How Does the Grant Process Work at Valpo?


What is the role of the Office of Sponsored and Student Undergraduate Research (OSSR)?

The Director helps faculty and staff find funding opportunities and prepare applications.

The Director provides many services, including:

  • Providing general information about the grantseeking process;
  • Helping to identify and contact the funder;
  • Acting as a liaison with other offices on campus, including Institutional Advancement and Finance;
  • Facilitating discussions about the project concept and project implementation;
  • Assisting in the writing/editing/proofing of a proposal narrative
  • Assisting with budget preparation.

If I have an idea for a project, what do I do?

Talk to your colleagues, your department chair, or others in your professional network to see if the project is feasible and in line with the University’s mission and priorities. Talk with the Director of OSSR and coordinate efforts to look for funding sources. These may include government agencies, private foundations, corporations, individuals, or the University itself.  Complete this Information Gathering Form as best you can and return it to OSSR to help you get started.

If I identify a potential funding source for my project, how should I proceed?

Talk with the Director of OSSR who will guide the next steps.  These steps include checking past Valpo applications to that funder and checking with the Advancement Office regarding relationships that the University may have with that funder.

How do I obtain institutional approval to submit a proposal?

At least 5 business days before the submission of a proposal, the proposal (including a final budget and budget justification) must be routed for review/approval with a copy of the “Grant Proposal Approval Form (GPAF).”   The GPAF packet includes the GPAF form, conflict of interest forms completed and signed by the PI and Co-PIs, a project abstract, budget, and budget justification.  The Director of OSSR will inform the PI when the GPAF process has been completed and the PI may submit the application. The GPAF and instructions can be found here.

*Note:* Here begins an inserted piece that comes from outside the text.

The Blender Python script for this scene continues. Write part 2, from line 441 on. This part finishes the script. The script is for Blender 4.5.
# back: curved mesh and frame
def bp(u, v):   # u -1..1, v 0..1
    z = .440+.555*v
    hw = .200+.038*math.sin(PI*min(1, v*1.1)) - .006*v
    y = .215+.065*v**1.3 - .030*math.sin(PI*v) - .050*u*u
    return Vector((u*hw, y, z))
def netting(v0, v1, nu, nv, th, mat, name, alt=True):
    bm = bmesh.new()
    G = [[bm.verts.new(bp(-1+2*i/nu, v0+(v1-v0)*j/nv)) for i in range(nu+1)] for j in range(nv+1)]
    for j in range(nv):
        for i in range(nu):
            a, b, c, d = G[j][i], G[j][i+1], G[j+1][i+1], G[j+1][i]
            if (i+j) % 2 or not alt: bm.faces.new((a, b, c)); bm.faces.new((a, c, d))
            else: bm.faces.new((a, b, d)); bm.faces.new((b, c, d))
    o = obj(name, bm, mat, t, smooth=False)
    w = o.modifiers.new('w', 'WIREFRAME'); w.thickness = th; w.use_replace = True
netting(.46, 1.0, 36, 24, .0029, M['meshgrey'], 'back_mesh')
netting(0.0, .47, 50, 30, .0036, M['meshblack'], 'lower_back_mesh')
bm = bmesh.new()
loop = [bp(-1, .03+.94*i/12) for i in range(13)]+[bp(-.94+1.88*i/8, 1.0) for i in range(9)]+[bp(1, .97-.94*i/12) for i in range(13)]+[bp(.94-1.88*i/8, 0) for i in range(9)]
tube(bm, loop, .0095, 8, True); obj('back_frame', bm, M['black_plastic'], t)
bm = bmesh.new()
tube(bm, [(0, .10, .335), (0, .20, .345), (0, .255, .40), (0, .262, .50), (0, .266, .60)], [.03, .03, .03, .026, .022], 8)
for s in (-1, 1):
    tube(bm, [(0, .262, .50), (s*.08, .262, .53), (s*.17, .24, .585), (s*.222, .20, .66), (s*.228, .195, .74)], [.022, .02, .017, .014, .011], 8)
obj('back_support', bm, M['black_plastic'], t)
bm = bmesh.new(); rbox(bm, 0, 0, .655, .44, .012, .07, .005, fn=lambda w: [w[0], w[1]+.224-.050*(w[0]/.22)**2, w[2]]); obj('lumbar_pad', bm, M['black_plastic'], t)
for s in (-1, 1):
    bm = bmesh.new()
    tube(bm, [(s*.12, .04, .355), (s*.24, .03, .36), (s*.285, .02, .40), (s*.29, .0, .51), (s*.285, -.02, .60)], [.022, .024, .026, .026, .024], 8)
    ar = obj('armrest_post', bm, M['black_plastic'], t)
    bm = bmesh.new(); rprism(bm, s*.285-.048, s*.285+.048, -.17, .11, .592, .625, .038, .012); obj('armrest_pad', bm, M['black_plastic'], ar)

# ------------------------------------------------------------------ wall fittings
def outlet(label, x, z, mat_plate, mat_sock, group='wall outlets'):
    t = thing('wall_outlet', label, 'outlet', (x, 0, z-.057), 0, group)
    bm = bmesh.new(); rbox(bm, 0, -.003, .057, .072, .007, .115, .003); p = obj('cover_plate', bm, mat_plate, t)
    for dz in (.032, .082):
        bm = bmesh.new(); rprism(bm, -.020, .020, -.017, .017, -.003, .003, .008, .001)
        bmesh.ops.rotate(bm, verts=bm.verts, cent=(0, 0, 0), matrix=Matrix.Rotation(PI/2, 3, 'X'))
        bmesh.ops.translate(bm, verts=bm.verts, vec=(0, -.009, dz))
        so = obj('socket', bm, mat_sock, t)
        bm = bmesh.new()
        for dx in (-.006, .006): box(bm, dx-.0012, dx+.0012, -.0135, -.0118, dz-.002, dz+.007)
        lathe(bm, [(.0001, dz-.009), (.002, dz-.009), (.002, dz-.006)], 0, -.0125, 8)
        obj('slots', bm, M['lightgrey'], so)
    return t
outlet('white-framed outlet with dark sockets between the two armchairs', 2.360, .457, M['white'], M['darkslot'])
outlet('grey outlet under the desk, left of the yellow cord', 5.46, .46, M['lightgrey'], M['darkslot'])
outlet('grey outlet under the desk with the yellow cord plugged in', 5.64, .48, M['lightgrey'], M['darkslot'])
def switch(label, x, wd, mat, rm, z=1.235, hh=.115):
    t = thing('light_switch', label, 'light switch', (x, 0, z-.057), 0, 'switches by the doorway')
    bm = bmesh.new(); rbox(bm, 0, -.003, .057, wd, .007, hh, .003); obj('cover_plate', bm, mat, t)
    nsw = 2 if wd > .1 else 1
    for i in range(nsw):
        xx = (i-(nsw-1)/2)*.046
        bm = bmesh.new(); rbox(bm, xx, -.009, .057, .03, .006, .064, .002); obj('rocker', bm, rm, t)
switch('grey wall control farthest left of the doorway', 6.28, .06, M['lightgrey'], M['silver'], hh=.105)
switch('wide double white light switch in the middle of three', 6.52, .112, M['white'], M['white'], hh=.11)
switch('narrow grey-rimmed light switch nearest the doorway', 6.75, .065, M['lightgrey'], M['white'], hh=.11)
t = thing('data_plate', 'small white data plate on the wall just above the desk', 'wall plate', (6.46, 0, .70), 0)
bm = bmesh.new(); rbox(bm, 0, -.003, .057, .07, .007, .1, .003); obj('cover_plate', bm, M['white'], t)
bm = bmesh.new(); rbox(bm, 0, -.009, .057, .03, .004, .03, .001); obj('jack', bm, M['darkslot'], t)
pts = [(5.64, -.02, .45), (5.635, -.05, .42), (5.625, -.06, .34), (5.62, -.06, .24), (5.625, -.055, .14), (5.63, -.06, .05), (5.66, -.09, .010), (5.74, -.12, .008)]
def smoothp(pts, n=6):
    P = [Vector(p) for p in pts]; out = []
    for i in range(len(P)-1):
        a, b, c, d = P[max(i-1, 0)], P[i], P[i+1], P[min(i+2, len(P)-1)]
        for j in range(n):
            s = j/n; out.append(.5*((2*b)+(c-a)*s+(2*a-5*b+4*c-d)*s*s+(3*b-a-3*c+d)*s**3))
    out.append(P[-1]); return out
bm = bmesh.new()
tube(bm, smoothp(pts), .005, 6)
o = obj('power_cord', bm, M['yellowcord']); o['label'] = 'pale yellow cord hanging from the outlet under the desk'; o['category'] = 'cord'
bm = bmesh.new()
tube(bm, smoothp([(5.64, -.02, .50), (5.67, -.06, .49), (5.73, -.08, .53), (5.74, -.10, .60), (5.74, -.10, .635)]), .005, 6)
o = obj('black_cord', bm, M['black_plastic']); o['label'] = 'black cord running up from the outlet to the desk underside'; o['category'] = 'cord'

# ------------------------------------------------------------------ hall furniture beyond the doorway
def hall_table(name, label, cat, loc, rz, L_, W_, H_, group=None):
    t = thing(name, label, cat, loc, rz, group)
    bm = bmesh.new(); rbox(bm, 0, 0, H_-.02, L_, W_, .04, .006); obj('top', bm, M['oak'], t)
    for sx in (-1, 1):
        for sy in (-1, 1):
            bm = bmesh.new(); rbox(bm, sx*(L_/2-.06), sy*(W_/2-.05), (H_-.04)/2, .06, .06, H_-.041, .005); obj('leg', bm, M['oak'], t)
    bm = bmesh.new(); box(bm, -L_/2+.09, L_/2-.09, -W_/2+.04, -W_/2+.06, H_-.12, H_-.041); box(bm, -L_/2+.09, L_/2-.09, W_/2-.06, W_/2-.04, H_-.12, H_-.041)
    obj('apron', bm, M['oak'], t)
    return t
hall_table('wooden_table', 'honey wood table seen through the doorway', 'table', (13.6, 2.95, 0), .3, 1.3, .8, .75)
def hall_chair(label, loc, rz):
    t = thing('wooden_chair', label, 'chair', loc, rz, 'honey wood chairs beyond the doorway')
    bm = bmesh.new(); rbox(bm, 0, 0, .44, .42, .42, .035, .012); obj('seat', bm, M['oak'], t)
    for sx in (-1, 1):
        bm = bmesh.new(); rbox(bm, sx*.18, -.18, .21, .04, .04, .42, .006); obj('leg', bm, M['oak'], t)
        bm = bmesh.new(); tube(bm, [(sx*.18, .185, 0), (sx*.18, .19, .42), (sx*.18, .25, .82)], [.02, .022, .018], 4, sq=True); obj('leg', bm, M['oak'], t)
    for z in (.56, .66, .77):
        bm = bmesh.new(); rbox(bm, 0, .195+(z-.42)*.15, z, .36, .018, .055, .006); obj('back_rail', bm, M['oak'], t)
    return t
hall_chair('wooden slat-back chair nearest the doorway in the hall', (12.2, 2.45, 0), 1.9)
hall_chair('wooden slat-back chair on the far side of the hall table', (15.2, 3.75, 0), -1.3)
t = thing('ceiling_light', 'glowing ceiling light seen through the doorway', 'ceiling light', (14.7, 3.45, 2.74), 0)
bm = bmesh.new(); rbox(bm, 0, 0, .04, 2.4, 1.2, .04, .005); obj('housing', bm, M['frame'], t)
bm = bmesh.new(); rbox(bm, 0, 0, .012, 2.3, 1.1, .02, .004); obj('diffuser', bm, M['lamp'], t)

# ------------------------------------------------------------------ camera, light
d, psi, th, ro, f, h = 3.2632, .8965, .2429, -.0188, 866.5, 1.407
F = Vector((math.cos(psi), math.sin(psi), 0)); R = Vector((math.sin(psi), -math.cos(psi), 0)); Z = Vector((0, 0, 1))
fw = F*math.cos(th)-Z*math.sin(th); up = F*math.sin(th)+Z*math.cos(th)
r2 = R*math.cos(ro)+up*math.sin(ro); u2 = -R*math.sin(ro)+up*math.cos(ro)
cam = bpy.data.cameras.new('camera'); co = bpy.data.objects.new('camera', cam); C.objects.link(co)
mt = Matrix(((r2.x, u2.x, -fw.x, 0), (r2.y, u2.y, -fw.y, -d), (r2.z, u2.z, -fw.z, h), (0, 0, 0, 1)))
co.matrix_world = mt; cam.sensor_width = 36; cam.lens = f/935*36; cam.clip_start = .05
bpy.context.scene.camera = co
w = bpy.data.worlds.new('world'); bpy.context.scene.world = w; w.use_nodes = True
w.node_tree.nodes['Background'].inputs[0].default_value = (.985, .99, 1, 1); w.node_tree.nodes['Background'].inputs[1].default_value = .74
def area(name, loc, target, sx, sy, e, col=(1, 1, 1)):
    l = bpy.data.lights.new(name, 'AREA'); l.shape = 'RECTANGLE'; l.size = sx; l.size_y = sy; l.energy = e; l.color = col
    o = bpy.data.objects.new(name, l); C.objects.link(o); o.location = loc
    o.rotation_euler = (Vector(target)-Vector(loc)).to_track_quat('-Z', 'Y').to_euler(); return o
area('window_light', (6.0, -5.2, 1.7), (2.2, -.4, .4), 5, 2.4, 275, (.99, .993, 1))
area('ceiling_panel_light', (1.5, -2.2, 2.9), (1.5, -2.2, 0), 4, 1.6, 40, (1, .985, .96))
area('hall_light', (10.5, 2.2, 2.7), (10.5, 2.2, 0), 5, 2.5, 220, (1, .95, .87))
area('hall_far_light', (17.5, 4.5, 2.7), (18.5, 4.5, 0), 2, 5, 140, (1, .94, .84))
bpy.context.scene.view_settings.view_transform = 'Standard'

What if I’m Not Sure What to Do?

The OSSR Director is available to answer your questions at any and all stages of the grantseeking process.  Please reach out at


Resources for New Grant Writers


About Private Foundations

Private foundations operate differently from federal agencies but can be fruitful sources of funding for research and other important projects. Private foundations vary in size, grant-making priorities, and available assets.  All want to be assured that their “investment” in your project will achieve the stated goals and have a meaningful impact.  Increase your chances of receiving funding by reviewing your proposal through the eyes of a foundation officer.  Ask yourself the following questions:

  1. Does the project fall within the foundation’s interests and geographical area?
  2. What is the significance of your project to your field of study and to the community in general?
  3. Does the project have realistic goals and time frames?  Can you really do what you propose to do?  What evidence do you provide to support your ability to complete the project and achieve stated outcomes?
  4. What are the hoped-for outcomes of the project? Who are the beneficiaries? What are the “ripple” effects?
  5. In what ways is your organization committed to the project (cost-sharing, in-kind support)?
  6. Who will oversee the project?  What is the management structure that supports this work?
  7. Does the project duplicate or expand upon existing research, programs, or services?  Fill in gaps in knowledge or services?
  8. Can the project/research be used as a model for duplication elsewhere?  Asked another way, will the foundation’s investment be magnified beyond the borders of your specific project?
  9. Who will oversee grant expenditures and what are their qualifications?
  10. How does the project justify the cost?  Can the project be segmented for partial funding?
  11. What other sources of funding are available and have they been pursued?  Can the project be sustained after the grant funds ends?   How can the requested funding provide leverage for other funders to participate in the future?
  12. How can the proposed project be considered a good investment for the foundation?